Using examples from my experiences in STEM and STEM education, I will explore how dimensions of research for the public good evolve. Changes in policy contexts, societal needs, institutional circumstances, and even the new knowledge and tools that research produces affect the evolution of research. And, reciprocally, research for the public good can influence, inform, and impact policy, society, institutions, and the quest for more new knowledge and tools. How can this bi-directionality be lifted up, and even accelerated over periods of time when changes around us happen rapidly?

Research for the public good may stand its best chances of having impact and enduring when it reshapes how problems areframed to address potential users' needs, contemplates a range of questions, and interprets findings for multiple publics. Using examples from STEM education, federal STEM research leadership, the mathematics standards movement, and institutional change in higher education, I illustrate how public service can enable the promotion of research to inform and impact the public good.

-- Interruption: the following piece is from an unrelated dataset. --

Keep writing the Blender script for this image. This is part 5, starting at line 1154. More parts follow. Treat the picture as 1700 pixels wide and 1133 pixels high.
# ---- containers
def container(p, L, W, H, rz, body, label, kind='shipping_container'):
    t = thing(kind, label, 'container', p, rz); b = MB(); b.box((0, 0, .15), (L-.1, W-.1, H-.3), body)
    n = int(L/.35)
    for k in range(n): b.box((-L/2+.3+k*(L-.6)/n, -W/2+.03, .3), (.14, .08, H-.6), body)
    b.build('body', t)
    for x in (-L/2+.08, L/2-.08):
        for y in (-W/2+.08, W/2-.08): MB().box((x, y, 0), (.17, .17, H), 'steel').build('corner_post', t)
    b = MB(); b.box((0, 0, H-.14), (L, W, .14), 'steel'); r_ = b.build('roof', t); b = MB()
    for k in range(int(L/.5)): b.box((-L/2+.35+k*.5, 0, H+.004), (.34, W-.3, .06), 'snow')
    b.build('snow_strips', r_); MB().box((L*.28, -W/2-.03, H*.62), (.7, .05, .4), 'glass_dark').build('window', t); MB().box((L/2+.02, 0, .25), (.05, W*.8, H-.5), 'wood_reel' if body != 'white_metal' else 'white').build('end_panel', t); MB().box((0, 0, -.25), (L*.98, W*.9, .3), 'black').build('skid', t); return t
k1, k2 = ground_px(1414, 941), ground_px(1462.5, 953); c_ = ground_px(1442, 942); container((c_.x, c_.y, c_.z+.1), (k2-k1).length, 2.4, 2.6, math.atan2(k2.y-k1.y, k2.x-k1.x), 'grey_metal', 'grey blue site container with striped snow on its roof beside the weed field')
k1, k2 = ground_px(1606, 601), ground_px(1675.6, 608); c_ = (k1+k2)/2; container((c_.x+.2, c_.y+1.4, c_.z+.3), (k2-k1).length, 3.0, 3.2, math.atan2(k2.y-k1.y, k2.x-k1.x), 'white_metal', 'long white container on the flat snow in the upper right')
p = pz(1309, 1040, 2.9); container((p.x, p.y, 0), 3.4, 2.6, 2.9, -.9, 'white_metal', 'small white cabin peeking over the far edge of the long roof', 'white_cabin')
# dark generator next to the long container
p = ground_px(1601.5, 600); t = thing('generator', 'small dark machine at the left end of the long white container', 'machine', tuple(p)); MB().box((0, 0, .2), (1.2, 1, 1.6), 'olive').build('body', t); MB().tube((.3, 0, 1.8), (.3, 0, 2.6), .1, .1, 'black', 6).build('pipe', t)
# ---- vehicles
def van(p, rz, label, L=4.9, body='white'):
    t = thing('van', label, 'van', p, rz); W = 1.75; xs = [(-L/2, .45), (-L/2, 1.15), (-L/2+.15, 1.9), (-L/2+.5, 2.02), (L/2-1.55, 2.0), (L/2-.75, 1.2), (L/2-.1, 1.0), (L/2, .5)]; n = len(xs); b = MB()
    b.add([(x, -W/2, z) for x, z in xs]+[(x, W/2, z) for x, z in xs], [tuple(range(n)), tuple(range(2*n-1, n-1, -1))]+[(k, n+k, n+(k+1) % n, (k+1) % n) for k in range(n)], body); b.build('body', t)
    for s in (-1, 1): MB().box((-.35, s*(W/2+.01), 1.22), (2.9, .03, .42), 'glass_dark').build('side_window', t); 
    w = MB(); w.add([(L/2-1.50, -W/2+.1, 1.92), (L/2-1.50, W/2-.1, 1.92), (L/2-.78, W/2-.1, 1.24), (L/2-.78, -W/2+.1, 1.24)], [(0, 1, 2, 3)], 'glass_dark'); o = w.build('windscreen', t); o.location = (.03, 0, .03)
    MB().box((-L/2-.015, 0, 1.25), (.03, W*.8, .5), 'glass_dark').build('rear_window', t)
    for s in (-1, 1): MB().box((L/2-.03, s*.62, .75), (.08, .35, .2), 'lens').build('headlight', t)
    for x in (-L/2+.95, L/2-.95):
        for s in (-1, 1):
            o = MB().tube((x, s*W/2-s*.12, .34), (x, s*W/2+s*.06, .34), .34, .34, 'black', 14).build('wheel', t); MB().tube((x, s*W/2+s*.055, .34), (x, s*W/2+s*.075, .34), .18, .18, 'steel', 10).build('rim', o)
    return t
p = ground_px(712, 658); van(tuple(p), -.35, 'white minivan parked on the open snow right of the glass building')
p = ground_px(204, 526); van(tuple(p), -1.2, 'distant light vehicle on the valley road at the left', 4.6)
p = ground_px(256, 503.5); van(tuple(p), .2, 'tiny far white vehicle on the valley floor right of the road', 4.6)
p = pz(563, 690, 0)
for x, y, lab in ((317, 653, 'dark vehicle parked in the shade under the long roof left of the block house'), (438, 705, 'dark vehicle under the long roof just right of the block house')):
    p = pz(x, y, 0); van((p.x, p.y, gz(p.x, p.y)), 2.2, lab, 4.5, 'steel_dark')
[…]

A headshot of Raquel Muniz in front of a dark background. She is wearing a cream satin shirt and navy blue jacket and her hair is down. She is smiling at the camera

2025 Early Career Award Lecture
Thursday, April 9, 9:45 am to 11:15 am
Los Angeles Convention Center, Level Two - Room 408B

Speaker: Raquel Muñiz (Boston College)

Title: Research at the Intersection of Law and Education Policy: Conditions, Strategies, and Mechanisms that Shape Educational Equity

Restrictive law and policy contexts have increasingly become the norm across the U.S. In this lecture, I draw attention to how systemic contexts shape educational (in)equity. I draw attention to two interrelated areas. First, I discuss how law and education policy are mechanisms that have over time shifted the discretionary bounds for practitioners, establishing restrictive conditions that hinder educational equity for students who have experienced substantial adversity. Second, I discuss how research use operates as a strategy and mechanism that informs educational equity policy debates in courts and policymaking contexts. I conclude with potential pathways to shape and leverage conditions, strategies, and conditions in furtherance of educational equity.

A headshot of Gloria Swindler Boutte. She is wearing a black shirt and black and white decorative necklace. Her hair is down and she is wearing red lipstick. She is smiling at the camera

2025 Social Justice in Education Award Lecture
Saturday, April 11, 8:00 am to 9:15 am
Los Angeles Convention Center, Level Two - Room 403A

Speaker: Gloria Swindler Boutte (University of South Carolina)

Title: Beyond Learned Powerlessness to Educational Liberation

Echoing Alice Walker’s reflections on learned powerlessness, this lecture invites educators and researchers to reclaim the agency that has always been ours. At a moment when oppressive forces continue their attempts to diminish the human spirit, this session calls us to not only do no harm but to unapologetically do good and get into “good trouble”—nod to Ancestor John Lewis. Guided by an African diasporic vision for educational justice, the lecture draws upon the Akan principle Fawohodie, symbolizing freedom, independence, emancipation—and the profound responsibilities that accompany them. Through this lens, the session traces how systemic silencing has been strategically cultivated, and why, in the words of Audre Lorde, “our silence will not protect us.” Rather than accepting narratives of powerlessness, participants will be invited to imagine and enact collective agency. Concrete strategies rooted in community, culture, and resistance are highlighted.